C’est avec stupéfaction puis colère que j’ai appris comment Aminata Dramane Traoré était devenue persona non grata sur le territoire français ; et par extension verbale et géographique sur l’ensemble du territoire Schengen. L’insanité d’une telle décision et le silence médiatique qui l’a enterrée m’ont laissé peu de temps sans voix . Invitée par une association à présenter une exposition photographique sur le thème de l’exil, que j’avais préfacée, et par un bar de campagne, où nous aurions pu aller ensemble parler du Mali et de l’Afrique, j’ai expliqué pourquoi Aminata, ne viendrait pas. La déception mais aussi l’incompréhension puis la colère étaient palpables.

Parce qu’elle n’avait pas jappé avec les chacals, elle avait déjà était mise à l’index, considérée comme étant presque traître à ce Mali qu’elle aime et défend pourtant depuis tant d’années, comme elle défend un humanisme nécessaire à réinventer « maa folo ! »

Comme nous l’avons déjà écrit dans L’Afrique mutilée, sous les mots dits, il faut trouver les véritables intentions. . . Dans le pays de Montaigne qui écrivit que « le vrai reflet de nos discours est le cours de nos vies », que reproche-t-on à cette femme qui, plus qu’un simple tribun politique, écrit, partage et vit ses discours au quotidien, ce que d’aucuns dans notre gouvernement pourraient certainement lui envier ?

Car quand on l’accuse d’avoir soutenu le coup d’Etat – ce qu’elle n’a jamais fait –, il faut comprendre qu’on lui reproche d’en avoir refusé une condamnation de principe, parce que des explications s’imposaient ; on lui reproche son analyse de la situation malienne qui ne correspond pas à celle du gouvernement français, et pour cause ! ; on lui reproche son rejet de l’intervention militaire telle qu’elle a été faite et qui procède d’une démarche dont le moins que nous puissions dire et qu’elle est suspecte ; on lui reproche de s’élever contre la volonté de ce même gouvernement de faire procéder à des élections rapides, en en décidant dates et déroulement. (Et probablement les résultats, si on s’intéresse un peu aux éminentes personnalités maliennes, quasi adoubées, reçues au Parlement européen à Bruxelles ces dernières semaines, et à celles qui n’ont pas eu l’heur de plaire ou même d’avoir le droit de s’y rendre…)

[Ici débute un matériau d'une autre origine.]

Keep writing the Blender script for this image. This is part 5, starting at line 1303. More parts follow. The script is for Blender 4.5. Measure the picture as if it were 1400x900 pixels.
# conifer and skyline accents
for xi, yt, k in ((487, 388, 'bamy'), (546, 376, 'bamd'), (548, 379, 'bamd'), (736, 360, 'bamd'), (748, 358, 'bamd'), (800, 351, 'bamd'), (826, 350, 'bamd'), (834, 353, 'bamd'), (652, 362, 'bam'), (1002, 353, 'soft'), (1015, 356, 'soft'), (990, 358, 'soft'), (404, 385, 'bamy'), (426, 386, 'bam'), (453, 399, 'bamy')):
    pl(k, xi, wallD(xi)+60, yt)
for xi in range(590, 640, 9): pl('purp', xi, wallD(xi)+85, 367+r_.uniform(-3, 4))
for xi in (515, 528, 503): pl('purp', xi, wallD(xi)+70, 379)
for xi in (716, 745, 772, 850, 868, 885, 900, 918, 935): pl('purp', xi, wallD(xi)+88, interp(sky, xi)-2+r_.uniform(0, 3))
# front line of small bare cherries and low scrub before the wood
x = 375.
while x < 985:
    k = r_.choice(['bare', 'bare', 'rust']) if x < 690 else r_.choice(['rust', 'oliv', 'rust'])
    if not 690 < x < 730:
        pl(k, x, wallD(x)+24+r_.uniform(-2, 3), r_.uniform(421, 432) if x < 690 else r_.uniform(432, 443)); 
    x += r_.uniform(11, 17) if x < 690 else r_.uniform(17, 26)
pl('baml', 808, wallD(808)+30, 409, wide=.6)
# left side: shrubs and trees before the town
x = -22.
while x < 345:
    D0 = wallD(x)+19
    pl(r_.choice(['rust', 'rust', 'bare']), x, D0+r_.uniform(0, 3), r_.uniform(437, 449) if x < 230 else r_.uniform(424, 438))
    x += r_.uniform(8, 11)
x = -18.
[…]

Il y a fort à parier que si nous laissons faire, ici et là-bas, d’ici peu, on ne se contentera plus d’assigner Mme Traoré à résidence en lui cherchant des poux dans la tête, le temps viendra où ses idées seront considérées comme des armes de destruction massive et qu’elle deviendra la femme à abattre, empêcheuse de corrompre en rond, coupable d’inciter au marronnage ne serait-ce que par la pensée !

Le Mali n’est pas une extension sahélienne de la France. C’est un pays en souffrance mais qui, comme tous ses habitants, a le droit au respect ; et à sa souveraineté. En France, le droit de parole et d’expression, celui de circuler sont mis à mal par notre pays qui bafoue de plus en plus la Déclaration Universelle des Droits de l’Homme comme nous le constatons chaque jour passé au côté des migrants qui sont les premiers à en faire les frais.

Aminata Dramane Traoré n’est pas une femme dangereuse mais une femme en danger, comme l’est notre démocratie ! Et si nous nous taisons, nous sommes déjà morts.

Nathalie M’Dela-Mounier, le 23 avril 2013.